Supporters of the bill say that the dire state of Illinois pensions systems, which are about 40 percent funded, justifies a move the reduce current workers' benefits to stabilize the system. The state Constitution protects the benefits from being “diminished or impaired.” They argued that the alternative to reducing benefits would be insolvency and an inability of the state to pay out future benefits.

Mark Rosen, a professor at Chicago Kent School of Law, said that for the argument to hold up, the state would have to prove that “there is a sufficiently important reason to justify” reducing benefits and that the reductions only go as far as needed to address the problem. “It doesn’t mean all of a sudden, it’s ordinary politics and that pension matters are just subject to ordinary horse trading. There has to be a very careful balancing of the Constitution promise ... against the very substantial problem that is being remedied.”

Senate President John Cullerton disagrees with this argument. He has his own proposal, SB 1, which the committee also approved. Cullerton believes that some consideration must be given to workers for any reduction in their benefits. SB 1 contains similar language to Biss’ bill. But it also has a proposal that passed in the Senate would have asked employees to choose between their compounded-interest cost-of-living adjustments or access to a retiree health care plan. Cullerton calls this second piece a Plan B to be considered by the Supreme Court if it finds the first portion unconstitutional. Cullerton has pitched the idea as a way to avoid having to revisit the issue at a later date. “We’re trying to pass the bill. But with the possibility that Part A would [be] declared unconstitutional, we have the backup already passed and already in front of the court. If we were to just pass Part A, or if Sen. Biss’ bill passes and it’s challenged as it undoubtedly will [be], and a year later the court throws it out, then we have to come back to the legislature, try to fashion another remedy, pass that bill if we could. That would be challenged, and we’d have another year in court.”

But opponents say SB 1 would not create enough savings and that the cost of employee health care is too much of an unknown. Cullerton said the measure would not guarantee that the state would pay future health care costs; the option being offered to workers is merely guaranteed access to the state’s group health insurance plan. Supporters of SB 35 say that SB 1 would muddy the legal argument behind their proposal. “We can’t let politics dictate this. We have to solve a problem but only go as far as necessary to solve the problem, and when you put them both in the same bill and one saves $28 billion off the unfunded liability and the other one saves $11 [billion], I would say under that construct that Plan A can’t survive because on its face, it looks like we’ve gone further than we need to," said Northbrook Democratic Rep. Elaine Nekritz. She is sponsoring the House plan that is the same as Biss' bill. She plans to present the proposal to a House committee tomorrow.

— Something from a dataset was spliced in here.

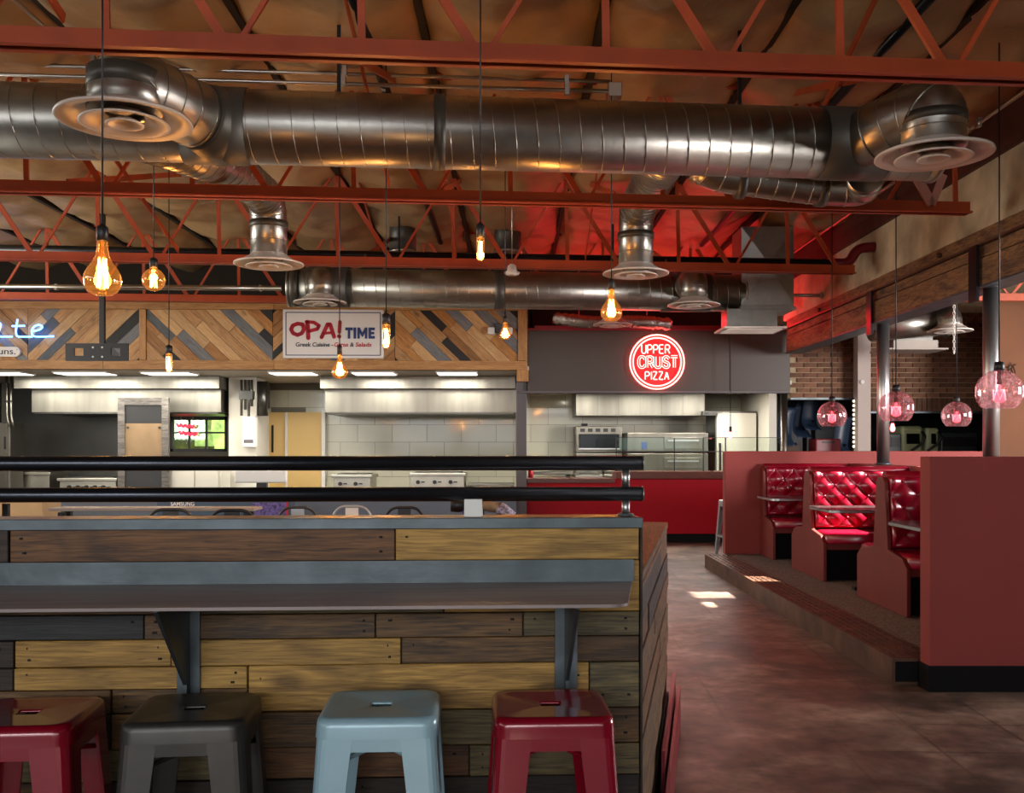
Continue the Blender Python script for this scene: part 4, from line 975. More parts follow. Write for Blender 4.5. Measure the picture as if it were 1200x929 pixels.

Union officials believe that both plans are unconstitutional. “What we have are questions of funding. The state takes in money. It spends money. What we’re witnessing is a change in fundamental priorities in how the state spends its money, ”said John Stevens, a lawyer advising the We Are One Coalition. He said that the pension clause was added to the 1970 Illinois Constitution to protect benefits at a time when they system was funded at level similar to what it is now. “Under Illinois law, it is not appropriate to diminish benefits” without engaging in bargaining with public employee unions. Stevens said the consideration in Cullerton’s bill is a false choice that does not offer workers something in exchange for a reduction in retirement benefits. “In either case, you’re giving up something on both sides of the equation. You do not get something for something,” he said.

More Republicans on the committee voted in favor of SB 35. Senate Minority Leader Christine Radogno was the only Republican to vote in favor of SB 1. But she cautioned that she did not know whether she would support the bill if it were called for a floor vote. Several senators on both sides of the aisle said that they also did not yet know how they would vote on either bill if faced with the decisions on the floor. “Clearly, there’s a lot of disagreement. I learned a lot today. Some things that I didn’t know,” Radogno said. “It makes sense to me to advance both of these measures so that we can get further input. This is not the final action, but this kind of discussion starts to narrow the field of what we’re talking about.”

 Biss said that there is still work to do. “It’s a hugely difficult, hugely complicated — ethically complicated, legal, complicated, mathematically complicated, economically complicated problem. So there’s different views, and we’re just going to work through it until we can all get to a bill” that can pass in the legislature, be signed by Gov. Pat Quinn and upheld by the courts. He said he is not expecting a floor vote on either proposal when the Senate is back in session Thursday. “It’s unclear at this point. My guess ... is they will not [be called for a floor vote tomorrow.] But a lot of discussion still has to happen."

Meanwhile, the House continued its long slog of taking test votes on gun control proposals. The House rejected a proposal that would have required Firearm Owners Identification (FOID) Card applicants to get a psychiatric evaluation as part of the application process. An amendment that contains a proposal that would require gun owners to report lost or stolen guns was approved. However, no legislation was passed out of the chamber.

The House has been taking these test votes on pension provisions and gun control proposals for the last few weeks under a process dubbed “Weekly Order of Business” . Republicans have refused to vote on several of the amendments, calling the process a game. “Five hundred adults last year killed in the city of Chicago, and we just spent three weeks, every Tuesday of the last three weeks, playing some political game, I guess, with no direction of solving any of the problems associated with that. I don’t know if it’s politics. I don’t know what it is,” House Minority Leader Tom Cross said during today’s debate on the House floor. “But I would argue, and I think most people in this chamber would agree, that 500 people being killed may be one of the biggest issues facing the city of Chicago and the state of Illinois that we have.”

Cross said Democrats refuse to consider Republican ideas. “They’re not all 'get tough on crime.' Some of them are -- some issues dealing with mental health; some legislation dealing with how to deal with conflict; social, emotional learning; funding; some comprehensive well-thought-out approaches.”